Reform for Dreamers

Reform for Dreamers July 21, 2013

Imagine you are fifteen years old and you are a legal citizen of the country where you were born. You live in your homeland exercising all the rights and responsibilities of a citizen, but you live with one constant fear: one day you will come home from school, your parents will be gone, and you will be left with your five younger siblings.  Unless legal arrangements were made before your parents’ deportation, the state may take you and your siblings and place you in foster care.

Imagine you were taken into a country by your parents when you were one month old.  Now you are twenty and the only country you know deports you to your parents’ country.  You do not know the language nor do you understand the culture.  You are deported to an unknown, unfamiliar place and barred from where you have lived your whole life.  You will have to wait at least ten years before the possibility of finding a legal path to return home.

These are not hypothetical situations.  They are concrete cases I have dealt with as a priest in our diocese.  Because these scenarios repeat themselves daily in our country, Archbishop Gomez of Los Angles has said, “America has always been a nation of justice and law.  But as Americans we have also always been a people of generosity, mercy and forgiveness.  Unfortunately, our nations’ current response to illegal immigration is not worthy of our national character.”  The Church must respond to this suffering.

After years of calling for a path to regularize the immigration status of those brought into the country illegally as children, those collectively called dreamers, the Department of Homeland Security announced on June 2012 that those who entered the United States as children and met certain requirements could register with the government and request consideration of deferred action for two years.

This allowed those under thirty-one who entered the country before their sixteenth birthday, who had not left the United States for the previous five years, who was in school, graduated high school or was a U.S. Armed Forces veteran, and had no criminal record, to apply for a renewable two-year period where they would not get deported.  After completing paperwork, gathering evidence and paying $465, young men and women celebrated that they did not have to be afraid.  They could work legally, pay taxes and get a driver’s license.  The hope of dreamers now is that every two years they will be allowed to pay $465 and remain in the country without ever becoming US citizens.

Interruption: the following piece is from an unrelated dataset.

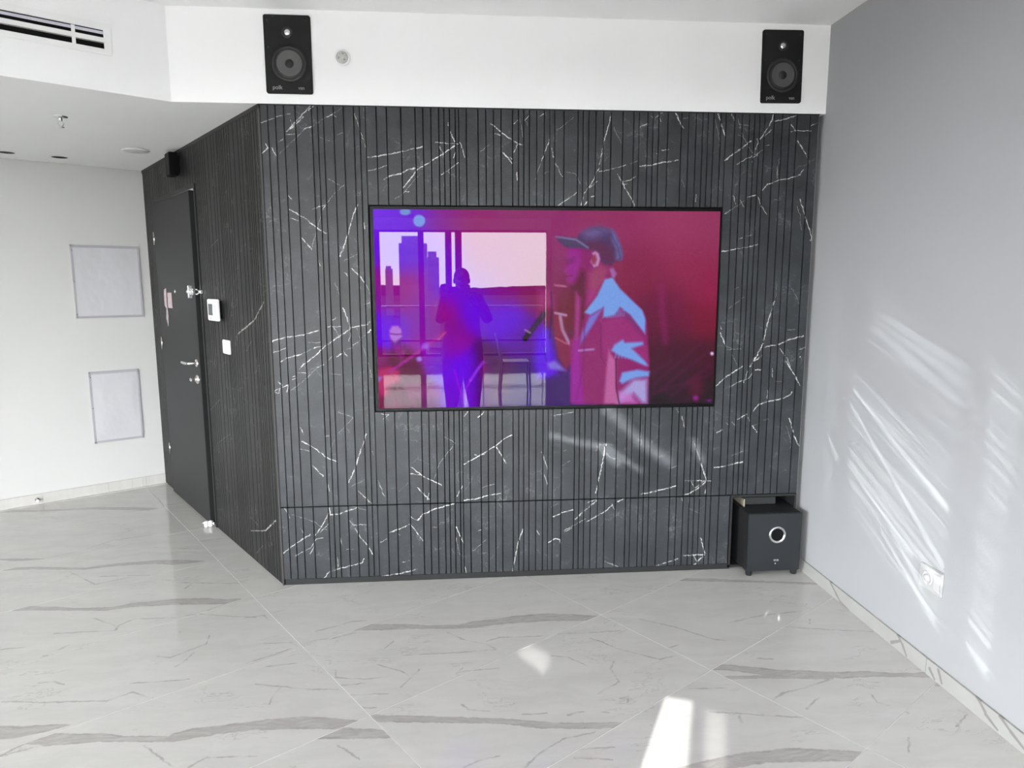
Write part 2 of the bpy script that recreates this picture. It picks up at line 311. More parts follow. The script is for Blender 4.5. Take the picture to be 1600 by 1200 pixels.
BANDS = [((150, 880), [(0, 887, 892), (55, 885.5, 889.5), (132, 887, 890.5), (179, 880, 885), (247, 875, 881), (275, 874.5, 883), (316, 876, 878)]),
 ((60, 860), [(0, 873, 875), (30, 872.5, 877), (66, 872.5, 874)]),
 ((150, 802), [(0, 797, 801), (69, 796.5, 799.5), (151, 792, 796), (234, 793, 797.5), (256, 796, 799)]),
 ((250, 945), [(5, 953, 954), (36, 947, 954), (82, 948, 954), (115, 950, 954), (170, 949, 954), (206, 942, 949), (275, 935, 945), (311, 934, 945), (352, 936, 944), (374, 935, 937)]),
 ((40, 1105), [(-40, 1134, 1160), (0, 1134, 1157), (25, 1134, 1155), (75, 1132, 1144), (107, 1131, 1134)]),
 ((400, 1128), [(0, 1181, 1182), (40, 1158, 1163), (80, 1145, 1166), (112, 1146, 1164), (160, 1145.5, 1159), (187, 1149.5, 1159.5), (262, 1149.5, 1159.5), (275, 1144, 1160), (300, 1137, 1155), (350, 1132, 1147), (400, 1125, 1141), (467, 1118, 1140), (505, 1120, 1140), (550, 1125, 1140), (600, 1128, 1140)]),
 ((540, 1152), [(480, 1134, 1156), (530, 1136, 1155), (555, 1137, 1155), (587, 1139, 1154.5), (612, 1142, 1154)]),
 ((700, 1100), [(560, 1115, 1126), (580, 1116, 1127), (605, 1117, 1129), (655, 1118, 1129), (717, 1120, 1130), (780, 1122, 1131), (810, 1124, 1134), (840, 1126, 1139), (872, 1129, 1139), (935, 1128, 1139), (985, 1128, 1136)]),
 ((700, 965), [(550, 984, 985), (570, 974.5, 985), (605, 975, 985), (642, 975, 983), (667, 977, 982.5), (717, 976, 982.5), (742, 970, 981), (780, 966, 976), (810, 961, 974), (855, 958, 970.5), (905, 960, 970.5), (945, 962, 969)]),
 ((1150, 920), [(1040, 903, 907), (1115, 904, 909), (1207, 908, 911), (1272, 910, 914)]),
 ((1250, 1030), [(1080, 1033, 1045), (1122, 1037, 1048), (1140, 1038, 1048), (1190, 1042.5, 1056), (1215, 1045, 1059), (1265, 1047.5, 1058), (1315, 1049, 1061), (1357, 1048, 1058), (1402, 1051, 1058), (1470, 1049.5, 1060)]),
 ((1250, 1090), [(1130, 1056, 1062), (1185, 1055, 1060), (1300, 1058, 1062)]),
 ((1250, 1160), [(1060, 1199, 1215), (1105, 1188, 1207), (1140, 1180, 1202), (1172, 1174, 1196), (1197, 1172, 1193), (1240, 1167, 1192), (1290, 1169, 1191), (1350, 1173, 1190)]),
 ((1470, 1080), [(1430, 1060, 1073), (1480, 1062, 1073)])]
_t = lambda s: [[float(x) for x in p.split(',')] for p in s.split(';')]
THIN = [((0, 940, 4), _t('20,625,300,630,670,620,830,565,930,600;370,300,430,272;270,340,300,335;340,200,720,180,740,150,840,108,1100,100;590,105,720,150;985,340,1060,350,1290,265,1310,210;1100,405,1140,385,1210,320;1165,85,1250,78,1500,95,1600,98;240,510,330,500,400,520;1300,55,1420,8;820,510,1000,500,1180,485;900,900,980,960,1080,1035;1180,1035,1290,975,1440,970,1600,968;0,965,200,915;0,300,160,285')),
 ((380, 940, 4), _t('80,515,400,548,590,550;230,540,185,590,165,640;90,265,300,255,340,280;0,105,130,85,160,115;640,585,900,575;735,660,830,665;985,535,1060,465,1100,425;840,395,990,435,1030,460;590,525,760,510;1280,195,1370,235,1520,265,1580,300,1400,315,1000,335;940,250,885,290;1330,450,1380,435,1600,415;1335,450,1370,415;1370,645,1410,675,1540,685;590,900,640,930,730,985;1380,1035,1500,985,1600,965;450,185,560,160,680,125,770,118;20,385,180,335,300,295;580,430,575,475,760,485,900,470;150,405,330,385;340,280,450,240,560,230,700,195')),
 ((760, 940, 4), _t('650,230,720,250,810,292,960,330,1080,360,1180,340;830,195,880,175;0,250,80,225,350,215;960,110,1180,160,1400,230,1500,245;700,575,830,500,775,420,800,370;240,1035,340,945,480,860,680,815;230,705,380,698;510,710,560,692,610,690;725,690,765,695;410,340,500,345,630,400;1400,690,1600,700;1580,715,1600,760;580,925,800,910;550,975,790,988;1140,290,1200,270;1270,545,1500,540;840,605,890,590,880,630;400,200,640,195,840,180')),
 ((1140, 900, 4), _t('320,315,430,322,520,330,890,347;0,290,200,245,450,220;500,270,500,300;180,515,270,520;0,855,200,870,480,885;60,880,75,920;890,745,920,790,1000,810;480,830,560,760;1420,940,1480,870;1090,845,1120,858;1120,1010,1120,1100;620,650,450,705,330,730,270,775;330,735,280,770')),
 ((0, 770, 3.636), _t('570,475,850,468;880,310,1130,320;1000,510,1370,515;1050,545,1100,508;1110,280,1270,258;1060,210,1140,200;580,178,680,178;400,450,540,520,740,480;250,375,480,325,640,270,860,240;950,68,1030,62'))]
SKIRTV = [((1140, 900, 4), _t('630,40,665,110,690,160,745,215;1050,365,1080,430,1105,500;1010,415,1070,405;1250,580,1280,645;1305,590,1325,670;1530,730,1600,850')), ((1240, 840, 3.333), _t('950,810,1000,920,1060,1000;1075,930,1130,1010,1200,1100'))]

# ---------------------------------------------------------------- setting: shell
YB = -10.0; XL = -6.5
tl = (XL-CC[0])/V[0]; ts = (XL-XS)/V[0]
PLW = CC+V*tl; PSO = np.array([XS, 0, 0])+V*ts
st = dict(kind='structure')
# floor: grout bed with each tile as its own piece in view
floor = M().prism([(XL, YB-0.1), (XW, YB-0.1), (XW, 0.2), (0, 0.2), (CC[0]+0.1, CC[1]+0.2), (PLW[0], PLW[1])], -0.06, -0.0012).build('floor', M_GROUT, at=(0, 0, 0), **st)
fo = np.array([*FLP((578, 1118)), 0.0]); fu, fv = fo@UF, fo@VF
DU, DV = 0.612, 1.212
bands_by, thin_by = {}, {}
def cell(x, y): return (math.floor((np.dot((x, y, 0), UF)-fu)/DU), math.floor((np.dot((x, y, 0), VF)-fv)/DV))
for ip, rows in BANDS:
    key = cell(*FLP(ip)); L = bands_by.setdefault(key, [])
    C_ = [(np.array(FLP((x, (a+b)/2))), abs(FLP((x, a))[1]-FLP((x, b))[1])/2) for x, a, b in rows]
    for (p, w0), (q, w1) in zip(C_, C_[1:]): L.append((*p, *q, max(w0, .002), max(w1, .002), 1))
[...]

Ideally the Dream Act will be passed by Congress to permanently adjust their status, but the Dream Act has already failed several times in Congress.

Dreamers consider themselves American, speak English and feel at home in the United States.  Those who have no mercy for these dreamers must consider the words of Blessed John Paul II in Veritatis Splendor #80 (quoting Gaudium et Spes) where he lists deportation as an intrinsic evil that does violence to the dignity of the human person along with abortion, euthanasia, torture and others. The two options for dreamers are gloomy, either remain in the shadows in the country they love or be deported to their parent’s country which they do not know.  Deferred action is a temporary fix, so dreamers await immigration reform with great hope and anxiety, and so does the Church, since it is in the young that the future of the Church rests.